- **The task**
Quote, with no changes, the lines that run from the top of the material to the line with "SC.camera = co", both included.
==*==
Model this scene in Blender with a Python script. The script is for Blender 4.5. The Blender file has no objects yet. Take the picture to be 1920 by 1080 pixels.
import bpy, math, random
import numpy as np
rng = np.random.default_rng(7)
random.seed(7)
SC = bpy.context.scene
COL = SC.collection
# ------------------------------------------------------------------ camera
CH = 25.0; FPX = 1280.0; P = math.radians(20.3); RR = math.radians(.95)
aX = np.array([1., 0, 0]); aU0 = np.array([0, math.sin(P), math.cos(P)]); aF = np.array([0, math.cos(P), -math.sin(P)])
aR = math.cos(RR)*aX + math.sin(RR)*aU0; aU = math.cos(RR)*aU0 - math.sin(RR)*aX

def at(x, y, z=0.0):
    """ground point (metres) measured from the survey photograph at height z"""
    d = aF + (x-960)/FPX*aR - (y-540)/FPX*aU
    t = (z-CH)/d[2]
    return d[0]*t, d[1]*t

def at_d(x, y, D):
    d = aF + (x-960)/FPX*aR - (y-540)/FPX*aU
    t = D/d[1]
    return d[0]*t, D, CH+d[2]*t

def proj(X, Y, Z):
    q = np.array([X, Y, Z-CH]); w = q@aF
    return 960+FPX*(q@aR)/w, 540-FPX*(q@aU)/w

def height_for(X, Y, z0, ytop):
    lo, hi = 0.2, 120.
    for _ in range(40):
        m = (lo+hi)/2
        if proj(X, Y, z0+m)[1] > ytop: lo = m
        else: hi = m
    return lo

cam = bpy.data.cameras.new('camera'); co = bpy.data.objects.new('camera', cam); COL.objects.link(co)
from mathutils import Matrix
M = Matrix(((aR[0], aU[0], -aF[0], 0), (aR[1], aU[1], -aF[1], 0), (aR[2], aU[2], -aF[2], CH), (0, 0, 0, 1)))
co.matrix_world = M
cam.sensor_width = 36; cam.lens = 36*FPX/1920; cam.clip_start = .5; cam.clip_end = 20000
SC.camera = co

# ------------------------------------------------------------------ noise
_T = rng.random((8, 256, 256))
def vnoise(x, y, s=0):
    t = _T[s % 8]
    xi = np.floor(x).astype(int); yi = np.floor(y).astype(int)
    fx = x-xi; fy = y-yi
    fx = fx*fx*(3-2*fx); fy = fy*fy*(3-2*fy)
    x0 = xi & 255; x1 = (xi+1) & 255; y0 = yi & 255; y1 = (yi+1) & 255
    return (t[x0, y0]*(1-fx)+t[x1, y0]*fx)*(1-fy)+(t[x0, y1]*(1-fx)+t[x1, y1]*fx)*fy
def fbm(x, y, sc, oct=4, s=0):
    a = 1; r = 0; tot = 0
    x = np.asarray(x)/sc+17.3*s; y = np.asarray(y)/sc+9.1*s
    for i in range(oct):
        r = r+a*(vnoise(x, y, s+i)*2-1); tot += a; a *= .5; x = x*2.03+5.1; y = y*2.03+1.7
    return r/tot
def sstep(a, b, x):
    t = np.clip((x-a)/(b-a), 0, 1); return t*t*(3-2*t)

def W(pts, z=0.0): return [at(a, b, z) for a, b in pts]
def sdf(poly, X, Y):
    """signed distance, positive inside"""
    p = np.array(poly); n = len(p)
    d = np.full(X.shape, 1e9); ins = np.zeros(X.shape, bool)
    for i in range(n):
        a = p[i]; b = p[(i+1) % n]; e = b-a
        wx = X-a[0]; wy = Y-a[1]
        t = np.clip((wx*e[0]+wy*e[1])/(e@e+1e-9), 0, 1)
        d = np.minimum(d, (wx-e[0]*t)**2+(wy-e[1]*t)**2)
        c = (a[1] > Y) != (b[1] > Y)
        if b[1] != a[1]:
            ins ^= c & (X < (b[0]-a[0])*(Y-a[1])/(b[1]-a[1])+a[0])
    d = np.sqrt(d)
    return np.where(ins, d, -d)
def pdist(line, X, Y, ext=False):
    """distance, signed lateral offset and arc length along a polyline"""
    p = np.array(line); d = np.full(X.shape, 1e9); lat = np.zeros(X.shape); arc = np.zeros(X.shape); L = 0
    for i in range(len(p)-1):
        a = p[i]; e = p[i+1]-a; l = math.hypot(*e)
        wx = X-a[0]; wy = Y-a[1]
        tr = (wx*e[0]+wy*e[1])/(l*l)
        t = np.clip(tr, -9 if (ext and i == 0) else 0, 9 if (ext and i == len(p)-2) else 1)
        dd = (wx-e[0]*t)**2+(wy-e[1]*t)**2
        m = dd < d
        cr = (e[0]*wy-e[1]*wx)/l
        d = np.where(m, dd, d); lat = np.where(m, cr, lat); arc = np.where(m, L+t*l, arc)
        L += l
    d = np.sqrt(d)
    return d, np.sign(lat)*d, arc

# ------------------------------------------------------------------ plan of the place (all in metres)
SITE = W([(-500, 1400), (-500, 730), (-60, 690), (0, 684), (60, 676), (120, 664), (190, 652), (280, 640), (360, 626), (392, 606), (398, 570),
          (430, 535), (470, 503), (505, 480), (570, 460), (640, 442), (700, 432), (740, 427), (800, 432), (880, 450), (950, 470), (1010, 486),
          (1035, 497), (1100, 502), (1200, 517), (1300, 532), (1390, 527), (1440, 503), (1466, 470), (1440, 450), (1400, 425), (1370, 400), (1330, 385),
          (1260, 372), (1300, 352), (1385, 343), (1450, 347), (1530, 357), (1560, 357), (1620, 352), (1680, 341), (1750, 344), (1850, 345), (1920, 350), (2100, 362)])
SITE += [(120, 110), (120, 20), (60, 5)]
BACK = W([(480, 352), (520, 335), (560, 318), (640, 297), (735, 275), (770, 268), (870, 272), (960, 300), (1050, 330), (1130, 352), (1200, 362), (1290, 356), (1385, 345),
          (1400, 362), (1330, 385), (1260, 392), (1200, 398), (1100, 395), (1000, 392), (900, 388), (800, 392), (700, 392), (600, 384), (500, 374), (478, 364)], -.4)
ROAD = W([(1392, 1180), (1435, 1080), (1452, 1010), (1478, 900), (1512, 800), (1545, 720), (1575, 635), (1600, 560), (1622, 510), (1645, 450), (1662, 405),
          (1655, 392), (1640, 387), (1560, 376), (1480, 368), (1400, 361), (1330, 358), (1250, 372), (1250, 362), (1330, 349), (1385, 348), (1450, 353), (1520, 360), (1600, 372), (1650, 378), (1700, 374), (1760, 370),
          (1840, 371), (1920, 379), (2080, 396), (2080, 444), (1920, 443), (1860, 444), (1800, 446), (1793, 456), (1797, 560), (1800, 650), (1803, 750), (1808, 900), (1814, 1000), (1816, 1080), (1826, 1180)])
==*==
- **Answer to this exercise**
Model this scene in Blender with a Python script. The script is for Blender 4.5. The Blender file has no objects yet. Take the picture to be 1920 by 1080 pixels.
import bpy, math, random
import numpy as np
rng = np.random.default_rng(7)
random.seed(7)
SC = bpy.context.scene
COL = SC.collection
# ------------------------------------------------------------------ camera
CH = 25.0; FPX = 1280.0; P = math.radians(20.3); RR = math.radians(.95)
aX = np.array([1., 0, 0]); aU0 = np.array([0, math.sin(P), math.cos(P)]); aF = np.array([0, math.cos(P), -math.sin(P)])
aR = math.cos(RR)*aX + math.sin(RR)*aU0; aU = math.cos(RR)*aU0 - math.sin(RR)*aX

def at(x, y, z=0.0):
    """ground point (metres) measured from the survey photograph at height z"""
    d = aF + (x-960)/FPX*aR - (y-540)/FPX*aU
    t = (z-CH)/d[2]
    return d[0]*t, d[1]*t

def at_d(x, y, D):
    d = aF + (x-960)/FPX*aR - (y-540)/FPX*aU
    t = D/d[1]
    return d[0]*t, D, CH+d[2]*t

def proj(X, Y, Z):
    q = np.array([X, Y, Z-CH]); w = q@aF
    return 960+FPX*(q@aR)/w, 540-FPX*(q@aU)/w

def height_for(X, Y, z0, ytop):
    lo, hi = 0.2, 120.
    for _ in range(40):
        m = (lo+hi)/2
        if proj(X, Y, z0+m)[1] > ytop: lo = m
        else: hi = m
    return lo

cam = bpy.data.cameras.new('camera'); co = bpy.data.objects.new('camera', cam); COL.objects.link(co)
from mathutils import Matrix
M = Matrix(((aR[0], aU[0], -aF[0], 0), (aR[1], aU[1], -aF[1], 0), (aR[2], aU[2], -aF[2], CH), (0, 0, 0, 1)))
co.matrix_world = M
cam.sensor_width = 36; cam.lens = 36*FPX/1920; cam.clip_start = .5; cam.clip_end = 20000
SC.camera = co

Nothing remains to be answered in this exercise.